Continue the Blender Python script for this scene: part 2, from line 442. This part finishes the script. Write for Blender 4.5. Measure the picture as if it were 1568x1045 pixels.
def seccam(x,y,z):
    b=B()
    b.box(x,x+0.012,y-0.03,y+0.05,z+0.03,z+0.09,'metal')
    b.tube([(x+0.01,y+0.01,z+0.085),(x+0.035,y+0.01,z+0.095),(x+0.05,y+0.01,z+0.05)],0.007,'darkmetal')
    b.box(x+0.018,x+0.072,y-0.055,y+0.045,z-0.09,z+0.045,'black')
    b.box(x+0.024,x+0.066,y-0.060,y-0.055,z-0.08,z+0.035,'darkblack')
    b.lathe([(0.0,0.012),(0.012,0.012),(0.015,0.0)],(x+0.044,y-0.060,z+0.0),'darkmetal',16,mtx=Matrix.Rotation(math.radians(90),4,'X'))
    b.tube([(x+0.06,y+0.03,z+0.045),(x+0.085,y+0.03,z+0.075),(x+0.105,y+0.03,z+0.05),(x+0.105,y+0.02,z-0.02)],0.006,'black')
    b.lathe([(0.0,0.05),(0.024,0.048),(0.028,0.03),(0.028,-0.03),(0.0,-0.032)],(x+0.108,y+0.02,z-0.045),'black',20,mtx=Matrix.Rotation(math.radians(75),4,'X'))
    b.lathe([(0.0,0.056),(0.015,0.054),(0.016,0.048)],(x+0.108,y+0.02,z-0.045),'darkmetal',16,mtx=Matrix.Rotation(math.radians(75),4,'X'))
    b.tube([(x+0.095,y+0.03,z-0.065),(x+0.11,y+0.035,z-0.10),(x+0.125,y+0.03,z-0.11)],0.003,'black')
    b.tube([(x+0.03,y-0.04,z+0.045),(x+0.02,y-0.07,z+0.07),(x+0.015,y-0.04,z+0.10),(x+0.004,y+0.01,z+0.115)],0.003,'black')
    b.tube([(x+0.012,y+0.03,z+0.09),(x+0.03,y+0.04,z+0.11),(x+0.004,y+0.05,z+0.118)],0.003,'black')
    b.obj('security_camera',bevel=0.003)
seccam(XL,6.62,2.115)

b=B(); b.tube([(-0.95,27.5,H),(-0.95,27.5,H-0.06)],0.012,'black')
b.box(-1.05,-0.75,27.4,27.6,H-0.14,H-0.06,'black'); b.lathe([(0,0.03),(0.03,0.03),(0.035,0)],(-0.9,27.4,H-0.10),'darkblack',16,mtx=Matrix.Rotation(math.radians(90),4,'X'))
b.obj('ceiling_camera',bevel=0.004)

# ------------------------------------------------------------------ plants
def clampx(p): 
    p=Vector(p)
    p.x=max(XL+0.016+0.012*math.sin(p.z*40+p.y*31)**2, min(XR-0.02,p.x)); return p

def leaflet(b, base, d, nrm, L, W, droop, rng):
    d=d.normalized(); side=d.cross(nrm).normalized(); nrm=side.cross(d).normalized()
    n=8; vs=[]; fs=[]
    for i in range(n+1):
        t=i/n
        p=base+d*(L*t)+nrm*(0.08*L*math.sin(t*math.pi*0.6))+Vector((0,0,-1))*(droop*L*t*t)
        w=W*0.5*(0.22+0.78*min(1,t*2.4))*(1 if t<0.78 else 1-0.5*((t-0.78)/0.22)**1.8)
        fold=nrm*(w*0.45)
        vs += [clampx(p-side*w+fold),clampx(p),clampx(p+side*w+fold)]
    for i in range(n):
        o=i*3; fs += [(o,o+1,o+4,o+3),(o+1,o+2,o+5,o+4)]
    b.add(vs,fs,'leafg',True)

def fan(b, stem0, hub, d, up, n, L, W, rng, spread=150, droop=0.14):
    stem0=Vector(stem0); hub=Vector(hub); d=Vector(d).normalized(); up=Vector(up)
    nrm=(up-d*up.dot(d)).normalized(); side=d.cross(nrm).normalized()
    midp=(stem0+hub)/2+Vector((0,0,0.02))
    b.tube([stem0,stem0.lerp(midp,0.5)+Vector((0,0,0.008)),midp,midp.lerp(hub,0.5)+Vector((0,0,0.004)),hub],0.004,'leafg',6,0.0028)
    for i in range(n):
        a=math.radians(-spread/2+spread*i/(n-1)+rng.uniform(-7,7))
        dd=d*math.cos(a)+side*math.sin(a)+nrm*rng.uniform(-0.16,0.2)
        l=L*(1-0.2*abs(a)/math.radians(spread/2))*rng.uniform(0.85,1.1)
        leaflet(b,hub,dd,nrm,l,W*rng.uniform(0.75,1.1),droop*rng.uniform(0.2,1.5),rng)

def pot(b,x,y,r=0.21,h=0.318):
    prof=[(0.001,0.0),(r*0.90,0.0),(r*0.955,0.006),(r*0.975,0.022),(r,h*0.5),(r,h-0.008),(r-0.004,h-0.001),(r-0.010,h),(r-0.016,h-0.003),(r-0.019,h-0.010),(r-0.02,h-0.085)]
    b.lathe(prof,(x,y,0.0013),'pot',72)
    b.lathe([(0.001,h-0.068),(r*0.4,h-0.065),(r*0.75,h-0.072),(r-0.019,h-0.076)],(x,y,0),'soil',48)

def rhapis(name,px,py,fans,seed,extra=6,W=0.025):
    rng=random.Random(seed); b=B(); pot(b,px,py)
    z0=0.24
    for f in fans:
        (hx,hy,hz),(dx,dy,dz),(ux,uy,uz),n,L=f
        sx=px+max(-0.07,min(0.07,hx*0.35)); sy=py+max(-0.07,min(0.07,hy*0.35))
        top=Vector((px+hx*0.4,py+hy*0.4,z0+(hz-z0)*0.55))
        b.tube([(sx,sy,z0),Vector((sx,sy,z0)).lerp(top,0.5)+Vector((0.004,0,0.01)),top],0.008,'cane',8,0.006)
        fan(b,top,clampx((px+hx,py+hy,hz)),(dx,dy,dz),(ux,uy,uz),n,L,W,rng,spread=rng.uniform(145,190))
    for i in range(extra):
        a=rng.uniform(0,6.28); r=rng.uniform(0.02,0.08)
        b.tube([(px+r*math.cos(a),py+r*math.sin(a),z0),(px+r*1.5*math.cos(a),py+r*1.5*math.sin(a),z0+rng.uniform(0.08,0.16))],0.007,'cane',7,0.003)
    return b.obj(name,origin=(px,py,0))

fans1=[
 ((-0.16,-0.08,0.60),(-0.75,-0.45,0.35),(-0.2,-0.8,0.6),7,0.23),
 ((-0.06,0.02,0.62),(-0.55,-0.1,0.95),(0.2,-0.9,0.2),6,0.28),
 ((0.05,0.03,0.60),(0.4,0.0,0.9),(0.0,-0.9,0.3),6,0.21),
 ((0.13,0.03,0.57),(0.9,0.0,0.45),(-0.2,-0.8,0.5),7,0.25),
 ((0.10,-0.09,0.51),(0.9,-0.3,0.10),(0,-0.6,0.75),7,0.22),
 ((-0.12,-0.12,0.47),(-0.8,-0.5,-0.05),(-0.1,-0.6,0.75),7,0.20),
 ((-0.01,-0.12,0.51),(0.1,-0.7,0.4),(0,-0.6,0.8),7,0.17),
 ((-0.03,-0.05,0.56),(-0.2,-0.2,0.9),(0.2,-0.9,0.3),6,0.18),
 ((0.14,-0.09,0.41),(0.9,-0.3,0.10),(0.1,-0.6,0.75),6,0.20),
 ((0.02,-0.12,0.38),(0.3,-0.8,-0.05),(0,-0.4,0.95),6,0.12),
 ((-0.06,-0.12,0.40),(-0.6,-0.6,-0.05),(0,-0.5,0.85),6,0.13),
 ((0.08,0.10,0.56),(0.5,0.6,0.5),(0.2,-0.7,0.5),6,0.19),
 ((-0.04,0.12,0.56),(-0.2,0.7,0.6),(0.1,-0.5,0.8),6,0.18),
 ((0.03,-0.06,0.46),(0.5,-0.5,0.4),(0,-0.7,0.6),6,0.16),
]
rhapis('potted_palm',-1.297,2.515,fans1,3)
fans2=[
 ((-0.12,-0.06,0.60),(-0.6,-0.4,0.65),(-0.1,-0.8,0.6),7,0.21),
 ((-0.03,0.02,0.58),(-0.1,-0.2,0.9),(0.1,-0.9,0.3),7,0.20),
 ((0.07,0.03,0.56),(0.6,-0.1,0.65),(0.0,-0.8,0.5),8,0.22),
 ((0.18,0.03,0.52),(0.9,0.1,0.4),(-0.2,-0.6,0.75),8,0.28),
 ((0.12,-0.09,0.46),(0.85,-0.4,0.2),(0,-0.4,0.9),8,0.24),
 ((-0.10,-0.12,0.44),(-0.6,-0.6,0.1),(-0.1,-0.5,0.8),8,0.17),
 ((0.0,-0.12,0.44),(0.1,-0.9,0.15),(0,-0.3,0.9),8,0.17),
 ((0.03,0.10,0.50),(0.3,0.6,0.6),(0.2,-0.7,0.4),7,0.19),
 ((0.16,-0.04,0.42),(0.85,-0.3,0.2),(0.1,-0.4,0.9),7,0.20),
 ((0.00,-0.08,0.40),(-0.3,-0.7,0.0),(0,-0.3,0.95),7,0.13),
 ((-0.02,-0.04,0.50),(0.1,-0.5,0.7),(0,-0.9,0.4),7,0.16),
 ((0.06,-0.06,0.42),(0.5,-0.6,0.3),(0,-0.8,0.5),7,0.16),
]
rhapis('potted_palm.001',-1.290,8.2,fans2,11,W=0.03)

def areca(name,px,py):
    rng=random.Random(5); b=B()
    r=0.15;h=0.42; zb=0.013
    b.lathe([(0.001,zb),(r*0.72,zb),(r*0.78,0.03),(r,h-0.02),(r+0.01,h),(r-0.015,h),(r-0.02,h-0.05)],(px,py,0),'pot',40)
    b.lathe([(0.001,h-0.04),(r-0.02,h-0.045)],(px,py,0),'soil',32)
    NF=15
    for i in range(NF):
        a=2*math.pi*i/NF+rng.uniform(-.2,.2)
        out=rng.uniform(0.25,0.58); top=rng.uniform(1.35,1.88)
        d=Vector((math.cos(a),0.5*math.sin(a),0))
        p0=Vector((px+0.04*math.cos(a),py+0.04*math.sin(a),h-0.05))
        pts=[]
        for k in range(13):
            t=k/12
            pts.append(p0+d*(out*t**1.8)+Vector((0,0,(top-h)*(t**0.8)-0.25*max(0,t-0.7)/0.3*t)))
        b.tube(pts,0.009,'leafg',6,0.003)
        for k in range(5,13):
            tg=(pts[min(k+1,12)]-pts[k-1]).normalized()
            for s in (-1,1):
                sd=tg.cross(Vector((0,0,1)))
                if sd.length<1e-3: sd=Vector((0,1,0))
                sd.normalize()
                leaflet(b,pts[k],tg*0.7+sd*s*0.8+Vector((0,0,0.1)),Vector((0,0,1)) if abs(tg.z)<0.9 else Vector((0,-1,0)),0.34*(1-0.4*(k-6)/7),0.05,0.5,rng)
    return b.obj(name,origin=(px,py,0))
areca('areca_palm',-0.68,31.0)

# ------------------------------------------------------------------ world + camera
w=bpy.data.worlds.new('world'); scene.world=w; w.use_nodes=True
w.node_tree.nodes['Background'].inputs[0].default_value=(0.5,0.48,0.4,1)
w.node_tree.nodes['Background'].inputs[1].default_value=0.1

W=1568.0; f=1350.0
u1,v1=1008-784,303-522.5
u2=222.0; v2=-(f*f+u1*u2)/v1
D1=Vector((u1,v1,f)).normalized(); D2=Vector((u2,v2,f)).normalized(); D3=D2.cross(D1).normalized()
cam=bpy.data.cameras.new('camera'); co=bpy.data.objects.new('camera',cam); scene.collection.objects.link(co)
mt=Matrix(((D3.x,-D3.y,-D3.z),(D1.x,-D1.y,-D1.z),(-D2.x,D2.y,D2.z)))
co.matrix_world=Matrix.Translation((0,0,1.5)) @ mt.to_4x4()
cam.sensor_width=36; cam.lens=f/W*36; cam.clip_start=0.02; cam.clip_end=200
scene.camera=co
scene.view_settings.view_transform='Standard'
============
> The task
From the first line of the data above to the line holding "b.obj('ceiling_camera',bevel=0.004)", reproduce each line exactly; emit no other lines.

> Solution to this exercise
Continue the Blender Python script for this scene: part 2, from line 442. This part finishes the script. Write for Blender 4.5. Measure the picture as if it were 1568x1045 pixels.
def seccam(x,y,z):
    b=B()
    b.box(x,x+0.012,y-0.03,y+0.05,z+0.03,z+0.09,'metal')
    b.tube([(x+0.01,y+0.01,z+0.085),(x+0.035,y+0.01,z+0.095),(x+0.05,y+0.01,z+0.05)],0.007,'darkmetal')
    b.box(x+0.018,x+0.072,y-0.055,y+0.045,z-0.09,z+0.045,'black')
    b.box(x+0.024,x+0.066,y-0.060,y-0.055,z-0.08,z+0.035,'darkblack')
    b.lathe([(0.0,0.012),(0.012,0.012),(0.015,0.0)],(x+0.044,y-0.060,z+0.0),'darkmetal',16,mtx=Matrix.Rotation(math.radians(90),4,'X'))
    b.tube([(x+0.06,y+0.03,z+0.045),(x+0.085,y+0.03,z+0.075),(x+0.105,y+0.03,z+0.05),(x+0.105,y+0.02,z-0.02)],0.006,'black')
    b.lathe([(0.0,0.05),(0.024,0.048),(0.028,0.03),(0.028,-0.03),(0.0,-0.032)],(x+0.108,y+0.02,z-0.045),'black',20,mtx=Matrix.Rotation(math.radians(75),4,'X'))
    b.lathe([(0.0,0.056),(0.015,0.054),(0.016,0.048)],(x+0.108,y+0.02,z-0.045),'darkmetal',16,mtx=Matrix.Rotation(math.radians(75),4,'X'))
    b.tube([(x+0.095,y+0.03,z-0.065),(x+0.11,y+0.035,z-0.10),(x+0.125,y+0.03,z-0.11)],0.003,'black')
    b.tube([(x+0.03,y-0.04,z+0.045),(x+0.02,y-0.07,z+0.07),(x+0.015,y-0.04,z+0.10),(x+0.004,y+0.01,z+0.115)],0.003,'black')
    b.tube([(x+0.012,y+0.03,z+0.09),(x+0.03,y+0.04,z+0.11),(x+0.004,y+0.05,z+0.118)],0.003,'black')
    b.obj('security_camera',bevel=0.003)
seccam(XL,6.62,2.115)

b=B(); b.tube([(-0.95,27.5,H),(-0.95,27.5,H-0.06)],0.012,'black')
b.box(-1.05,-0.75,27.4,27.6,H-0.14,H-0.06,'black'); b.lathe([(0,0.03),(0.03,0.03),(0.035,0)],(-0.9,27.4,H-0.10),'darkblack',16,mtx=Matrix.Rotation(math.radians(90),4,'X'))
b.obj('ceiling_camera',bevel=0.004)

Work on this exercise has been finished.